In his stride, Clara located an alternative block and proceeded to machine it to accept a full rotating assembly that Roger also acquired from H&H. After installing the 296 stroker kit into the refreshed vintage block, it was finally time to lower the huge hemi-style heads into position. As righteous as they are in their own magnificence, the engine bay’s crowning jewel has to be the fully polished reproduction of the famous SCoT blower. Topped with twin factory chromed Stromberg 97 carburettors, the complete ensemble is breathtaking. It also barks with a healthy note thanks to a custom set of headers fabbed by Pete Quaife, that snake their way to an owner made set of twice pipes.
With the ’34 rebirth back on track, all assembled body components were blown apart, prepped by Pete and handed to Stewart Woodman for final paint in a colour that is very familiar to Roger.
“The very first time we painted it we got this new paint out of the States,” Roger explains. “You painted the car white and then coated it in this translucent blue… cool! I was working night shift and had to go after it was ready to shoot, we were in Peter Gordon’s panel shop in Ringwood so he painted it without me. I saw it the next morning and he asks, “What do you think? “It looks shithouse!’ It was awful so we blocked it back, Pete gave me a colour chart and said, “Here pick one!” We repainted it Windsor Blue.”
Roger admits that along the way he contemplated chopping the roof and painting it black with flames, but after a long hard look he thought no, the car deserved to be what it was; Windsor Blue.
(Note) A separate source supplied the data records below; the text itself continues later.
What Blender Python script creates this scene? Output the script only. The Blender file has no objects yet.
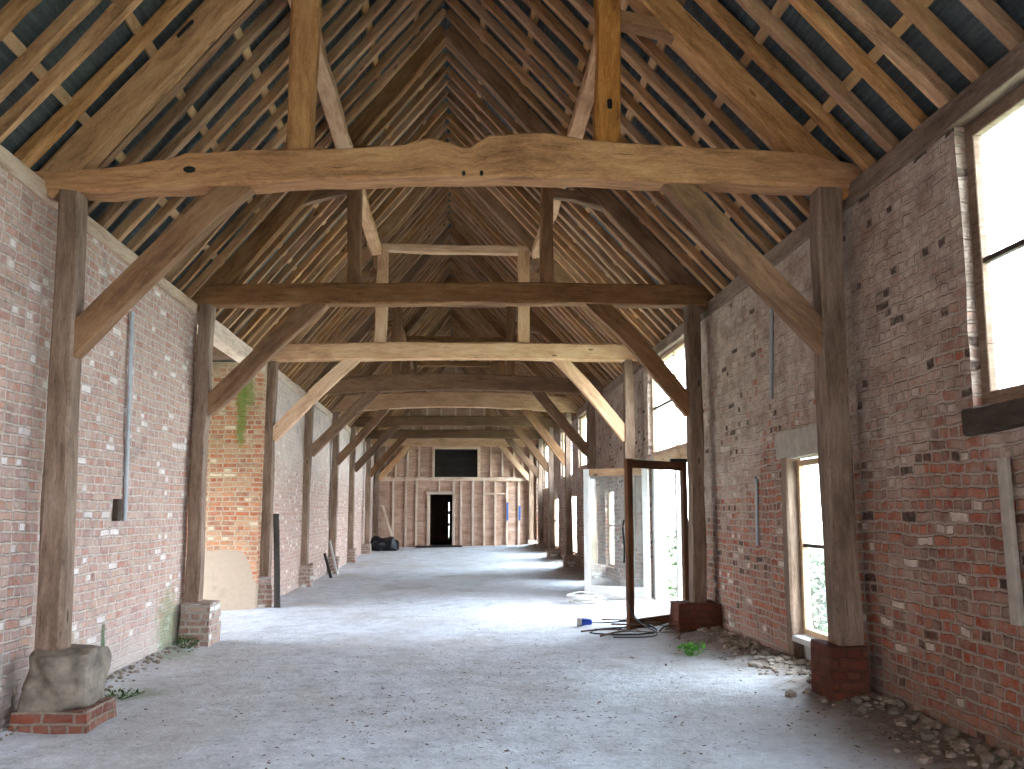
import bpy, bmesh, math, random
from mathutils import Vector, Matrix, noise
random.seed(7)
SC = bpy.context.scene
COL = SC.collection
PI = math.pi

# ------------------------------------------------------------------ object helpers
def tag(o, label=None, cat=None, group=None, kind=None):
    if label: o['label'] = label
    if cat: o['category'] = cat
    if group: o['group'] = group
    if kind: o['kind'] = kind
    return o

def thing(name, loc, label, cat, group=None, kind=None):
    o = bpy.data.objects.new(name, None)
    o.empty_display_size = .2
    COL.objects.link(o); o.location = loc
    return tag(o, label, cat, group, kind)

def world_loc(o):
    v = Vector(o.location)
    p = o.parent
    while p:
        v = v + Vector(p.location); p = p.parent
    return v

def obj(name, bm, mat, parent=None, loc=(0, 0, 0), smooth=False):
    base = Vector(loc) if parent is None else world_loc(parent)
    for v in bm.verts: v.co -= base
    me = bpy.data.meshes.new(name)
    bm.normal_update()
    bm.to_mesh(me); bm.free()
    if smooth:
        for p in me.polygons: p.use_smooth = True
    o = bpy.data.objects.new(name, me)
    if mat is not None: me.materials.append(mat)
    COL.objects.link(o)
    if parent is None: o.location = loc
    else: o.parent = parent
    return o

def new():
    bm = bmesh.new(); bm.loops.layers.uv.new('UVMap'); return bm

def boxuv(bm, faces=None):
    uv = bm.loops.layers.uv.active
    bm.normal_update()
    for f in (faces or bm.faces):
        n = f.normal
        a = max(range(3), key=lambda i: abs(n[i]))
        for l in f.loops:
            c = l.vert.co
            l[uv].uv = (c.y, c.z) if a == 0 else ((c.x, c.z) if a == 1 else (c.x, c.y))

def box(bm, x0, x1, y0, y1, z0, z1):
    v = [bm.verts.new((x, y, z)) for x in (x0, x1) for y in (y0, y1) for z in (z0, z1)]
    fs = []
    for q in ((0, 1, 3, 2), (4, 6, 7, 5), (0, 4, 5, 1), (2, 3, 7, 6), (0, 2, 6, 4), (1, 5, 7, 3)):
        fs.append(bm.faces.new([v[i] for i in q]))
    boxuv(bm, fs)
    return fs

def timber(bm, p0, p1, w, h, side, n=None, rough=.006, bow=(0, 0), cham=.012, prof=None, seed=None, freq=1.3, w1=None, h1=None):
    """A hewn timber from p0 to p1: w across `side`, h across the other way; waney corners, bow, optional
    prof(t) -> (added to the upper face, added to the lower face)."""
    p0 = Vector(p0); p1 = Vector(p1)
    T = (p1 - p0); L = T.length; T.normalize()
    S = Vector(side); S = (S - T * S.dot(T)).normalized()
    N = S.cross(T)
    if N.z < -1e-6 or (abs(N.z) < 1e-6 and (N.x + N.y) < 0): N = -N
    if n is None: n = max(2, int(L / .28))
    if seed is None: seed = random.uniform(0, 900)
    uv = bm.loops.layers.uv.active
    rings = []
    for i in range(n + 1):
        t = i / n
        c = p0 + T * (L * t) + (S * bow[0] + N * bow[1]) * math.sin(PI * t)
        ww = (w + ((w1 or w) - w) * t) / 2; hh = (h + ((h1 or h) - h) * t) / 2
        up, dn = prof(t) if prof else (0, 0)
        ch = cham
        pts = [(-ww + ch, -hh), (ww - ch, -hh), (ww, -hh + ch), (ww, hh - ch), (ww - ch, hh), (-ww + ch, hh), (-ww, hh - ch), (-ww, -hh + ch)]
        ring = []
        for k, (a, b) in enumerate(pts):
            b2 = b + (up if b > 0 else dn)
            q = Vector((seed + k // 2 * 7.3, L * t * freq, seed * .37))
            q2 = Vector((seed * 1.7, L * t * freq, 30 + k // 2 * 5.1))
            a2 = a + noise.noise(q) * rough * 2
            b2 += noise.noise(q2) * rough * 2
            ring.append(bm.verts.new(c + S * a2 + N * b2))
        rings.append(ring)
    per = [0]
    full = [(-w / 2, -h / 2), (w / 2, -h / 2), (w / 2, -h / 2), (w / 2, h / 2), (w / 2, h / 2), (-w / 2, h / 2), (-w / 2, h / 2), (-w / 2, -h / 2), (-w / 2, -h / 2)]
    for k in range(8):
        per.append(per[-1] + max(.012, abs(full[k + 1][0] - full[k][0]) + abs(full[k + 1][1] - full[k][1])))
    u0 = seed % 17
    for i in range(n):
        for k in range(8):
            k2 = (k + 1) % 8
            f = bm.faces.new((rings[i][k], rings[i][k2], rings[i + 1][k2], rings[i + 1][k]))
            us = (i / n * L + u0, i / n * L + u0, (i + 1) / n * L + u0, (i + 1) / n * L + u0)
            vs = (per[k], per[k + 1], per[k + 1], per[k])
            for l, a, b in zip(f.loops, us, vs): l[uv].uv = (a, b + seed)
    for ring in (rings[0], rings[-1]):
        f = bm.faces.new(ring if ring is rings[-1] else ring[::-1])
        for l in f.loops:
            d = l.vert.co - p0
            l[uv].uv = (d.dot(S) * .6 + u0, d.dot(N) + seed)
    bmesh.ops.recalc_face_normals(bm, faces=bm.faces[-(n * 8 + 2):] if False else list(bm.faces))
    return bm

def T(name, mat, parent, *a, **k):
    return obj(name, timber(new(), *a, **k), mat, parent)

def smooth_path(pts, sub=6):
    P = [Vector(p) for p in pts]; out = []
    for i in range(len(P) - 1):
        a = P[max(i - 1, 0)]; b = P[i]; c = P[i + 1]; d = P[min(i + 2, len(P) - 1)]
        for j in range(sub):
            t = j / sub
            out.append(.5 * ((2 * b) + (c - a) * t + (2 * a - 5 * b + 4 * c - d) * t * t + (3 * b - a - 3 * c + d) * t ** 3))
    out.append(P[-1])
    return out

def tube(bm, pts, r, seg=6, r1=None):
    rings = []
    n = len(pts)
    for i, p in enumerate(pts):
        d = (pts[min(i + 1, n - 1)] - pts[max(i - 1, 0)]).normalized()
        s = d.cross(Vector((0, 0, 1)))
        if s.length < .05: s = d.cross(Vector((1, 0, 0)))
        s.normalize(); u = s.cross(d)
        rr = r + ((r1 if r1 is not None else r) - r) * i / max(1, n - 1)
        rings.append([bm.verts.new(p + s * rr * math.cos(2 * PI * k / seg) + u * rr * math.sin(2 * PI * k / seg)) for k in range(seg)])
    for a, b in zip(rings, rings[1:]):
        for k in range(seg):
            f = bm.faces.new((a[k], a[(k + 1) % seg], b[(k + 1) % seg], b[k])); f.smooth = True
    bm.faces.new(rings[0][::-1]); bm.faces.new(rings[-1])
    return bm

# ------------------------------------------------------------------ material helpers
class NT:
    def __init__(s, name):
        s.m = bpy.data.materials.new(name); s.m.use_nodes = True
        s.t = s.m.node_tree; s.t.nodes.clear()
        s.out = s.t.nodes.new('ShaderNodeOutputMaterial')
    def n(s, typ, **k):
        x = s.t.nodes.new('ShaderNode' + typ)
        for a, b in k.items(): setattr(x, a, b)
        return x
    def put(s, sock, v):
        if isinstance(v, bpy.types.NodeSocket): s.t.links.new(v, sock)
        elif isinstance(v, (tuple, list)):
            v = tuple(v)
            sock.default_value = v + (1,) if (len(v) == 3 and len(sock.default_value) == 4) else v
        else: sock.default_value = v
    def math(s, op, a, b=0., c=None, clamp=False):
        x = s.n('Math', operation=op, use_clamp=clamp)
        s.put(x.inputs[0], a); s.put(x.inputs[1], b)
        if c is not None: s.put(x.inputs[2], c)
        return x.outputs[0]
    def vec(s, op, a, b):
        x = s.n('VectorMath', operation=op); s.put(x.inputs[0], a); s.put(x.inputs[1], b); return x.outputs[0]
    def mix(s, f, a, b, blend='MIX'):
        x = s.n('Mix', data_type='RGBA', blend_type=blend, clamp_factor=True)
        s.put(x.inputs[0], f); s.put(x.inputs[6], a); s.put(x.inputs[7], b); return x.outputs[2]
    def ramp(s, f, stops, interp='LINEAR'):
        x = s.n('ValToRGB'); x.color_ramp.interpolation = interp
        e = x.color_ramp.elements
        while len(e) < len(stops): e.new(.5)
        for i, (p, c) in enumerate(stops):
            e[i].position = p
            e[i].color = (c, c, c, 1) if isinstance(c, (int, float)) else tuple(c) + (1,)
        s.put(x.inputs[0], f); return x.outputs[0]
    def step(s, v, a, b):
        x = s.n('MapRange', interpolation_type='SMOOTHSTEP'); s.put(x.inputs[0], v)
        x.inputs[1].default_value = a; x.inputs[2].default_value = b; return x.outputs[0]
    def noise(s, v, scale, detail=3., rough=.55, dist=0., col=False):
        x = s.n('TexNoise'); s.put(x.inputs['Vector'], v)
        x.inputs['Scale'].default_value = scale; x.inputs['Detail'].default_value = detail
        x.inputs['Roughness'].default_value = rough; x.inputs['Distortion'].default_value = dist
        return x.outputs['Color' if col else 0]
    def vor(s, v, scale, feature='F1', out=0, rnd=1.):
        x = s.n('TexVoronoi', feature=feature); s.put(x.inputs['Vector'], v)
        x.inputs['Scale'].default_value = scale
        if 'Randomness' in x.inputs: x.inputs['Randomness'].default_value = rnd
        return x.outputs[out]
    def scale(s, v, xyz): return s.vec('MULTIPLY', v, xyz)
    def uv(s): return s.n('UVMap', uv_map='UVMap').outputs[0]
    def pos(s): return s.n('NewGeometry').outputs['Position']
    def xyz(s, v):
        x = s.n('SeparateXYZ'); s.put(x.inputs[0], v); return x.outputs
    def oc(s): return s.n('TexCoord').outputs['Object']
    def rnd(s): return s.n('ObjectInfo').outputs['Random']
    def bump(s, h, strength=.5, dist=.01):
        x = s.n('Bump'); x.inputs['Strength'].default_value = strength; x.inputs['Distance'].default_value = dist
        s.put(x.inputs['Height'], h); return x.outputs[0]
    def bsdf(s, col, rough=.85, bump=None, spec=.3, metal=0.):
        b = s.n('BsdfPrincipled'); s.put(b.inputs['Base Color'], col); s.put(b.inputs['Roughness'], rough)
        b.inputs['Specular IOR Level'].default_value = spec; b.inputs['Metallic'].default_value = metal
        if bump is not None: s.put(b.inputs['Normal'], bump)
        s.t.links.new(b.outputs[0], s.out.inputs[0]); return s.m

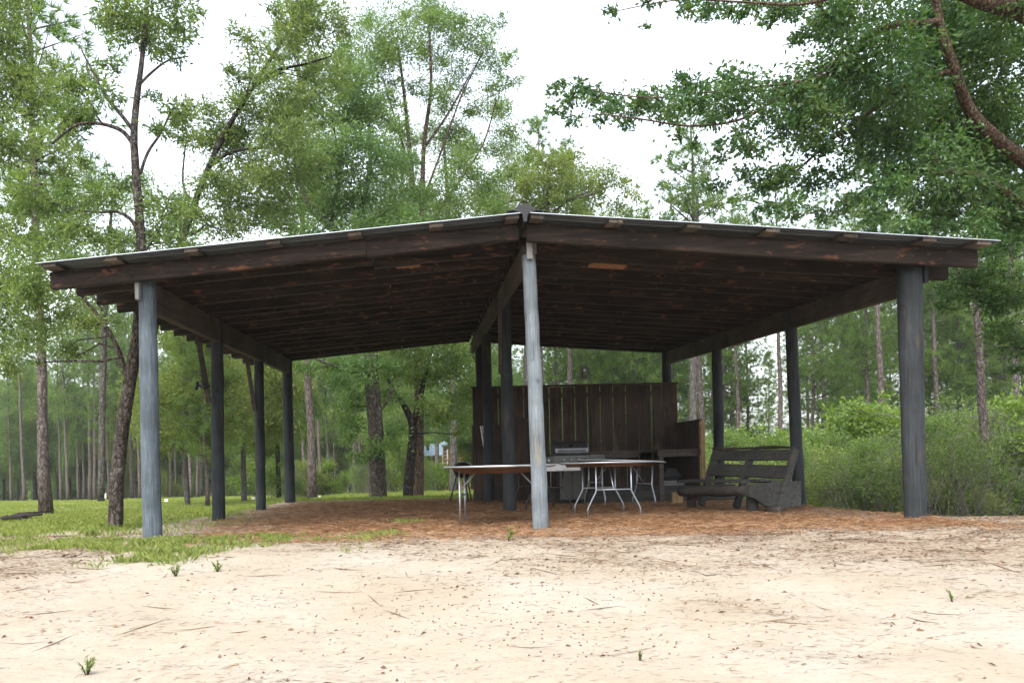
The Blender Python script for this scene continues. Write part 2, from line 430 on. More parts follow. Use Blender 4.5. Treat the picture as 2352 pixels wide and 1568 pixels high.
def pine_mesh(H, base, rt, seed, blen=2.6, tuft=.34, dense=1.0):
    """one pine with the foot at the origin -> (trunk MB, needle faces, tones)"""
    rs = np.random.default_rng(seed); random.seed(seed)
    tb = MB(); n = 14
    lean = rs.normal(0, .012, 2); P = []; Rr = []
    for i in range(n + 1):
        t = i / n
        P.append(Vector((lean[0] * H * t + rs.normal(0, .03), lean[1] * H * t + rs.normal(0, .03), H * t)))
        Rr.append(rt * (1 - t) ** .75 * (1 + .35 * max(0, 1 - t * 12)) + .012)
    tb.tube(P, Rr, 9, jit=.08)
    def tp(z):
        f = min(max(z / H, 0), 1) * n; i = min(int(f), n - 1); return P[i].lerp(P[i + 1], f - i)
    A, Bd, T = [], [], []
    z = base * H
    # a few dead stubs under the crown
    for k in range(5):
        zz = H * rs.uniform(base * .55, base); a = rs.uniform(0, 6.28); ln = rs.uniform(.3, 1.1)
        p = tp(zz); tb.tube([p, p + Vector((math.cos(a) * ln, math.sin(a) * ln, rs.uniform(-.1, .25)))], [.02, .006], 4, cap=False)
    while z < H * .99:
        f = (z - base * H) / (H * (1 - base))
        ln0 = blen * (1 - f) ** .7 * (.55 + .45 * min(1, f * 4)) + .25
        for k in range(rs.integers(2, 5)):
            if rs.random() > dense: continue
            a = rs.uniform(0, 6.28); ln = ln0 * rs.uniform(.55, 1.2)
            up = .15 + .5 * f
            p0 = tp(z); d = Vector((math.cos(a), math.sin(a), 0))
            pts = [p0, p0 + d * ln * .5 + Vector((0, 0, ln * (up - .12))), p0 + d * ln + Vector((0, 0, ln * (up + .15)))]
            tb.tube(pts, [.012 + .012 * ln, .008 + .006 * ln, .005], 4, cap=False)
            m = int(5 + ln * 6)
            for j in range(m):
                t = rs.uniform(.3, 1.05); q = pts[1].lerp(pts[2], max(0, t * 2 - 1)) if t > .5 else pts[0].lerp(pts[1], t * 2)
                o = rs.normal(0, .16 + .14 * ln * t, 3); o[2] *= .5
                A.append(np.array(q) + o); Bd.append(np.array(d) * .5 + o + np.array([0, 0, .35]))
                T.append(rs.normal(.45, .16))
        z += rs.uniform(.30, .62)
    A, Bd, T = np.array(A), unit(np.array(Bd)), np.array(T)
    nn = 20
    C = np.repeat(A, nn, 0); D = unit(np.repeat(Bd, nn, 0) * .8 + rs.normal(0, .65, (len(A) * nn, 3)))
    L = tuft * rs.uniform(.7, 1.2, len(C))
    sd = unit(np.cross(D, rs.normal(size=D.shape)))
    wd = tuft * .045
    V = np.stack([C - sd * wd, C + sd * wd, C + D * L[:, None]], 1)
    tone = np.clip(np.repeat(T, nn) + rs.normal(0, .1, len(C)), 0, 1)
    return tb, V, tone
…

During the first incarnation of the coupe’s rodding life, Roger was fortunate enough to be good friends with Bob Bear who was also a Spades club member. A talented man with the oxy torch and metal manipulation, Bob filled the coupe’s roof insert with donor metal from the centre section of an FJ Holden.
“I remember he put about 35 shrinks in it to get it perfect,” recalls Roger.
Sadly Bob’s life was prematurely cut short in a fatal car accident, but his skilled handiwork survives with the ’34.
One exception to the all Aussie steel sheet metal however was slicing out the flat steel firewall that was trick back in its day, and replacing it with an original factory offering he picked up in Sydney. It was an alteration prompted by Stewart who insisted on retrofitting before he laid down the eye candy exterior, and one that Roger now never regrets.
Keen to debut his old faithful coupe at the 2017 ASRF Nationals in Bendigo almost 50 years after its first public appearance, Roger and his crew of trusty club mates pulled out all the stops to achieve the goal. With new plates attached at the 11th hour and a fresh new mill tied to his right foot, the two hot rod survivors hit the road once again.
“Every gambler knows that the secret to survivin’ is knowin’ what to throw away and knowin’ what to keep!”
Clearly Roger Brockway was listening!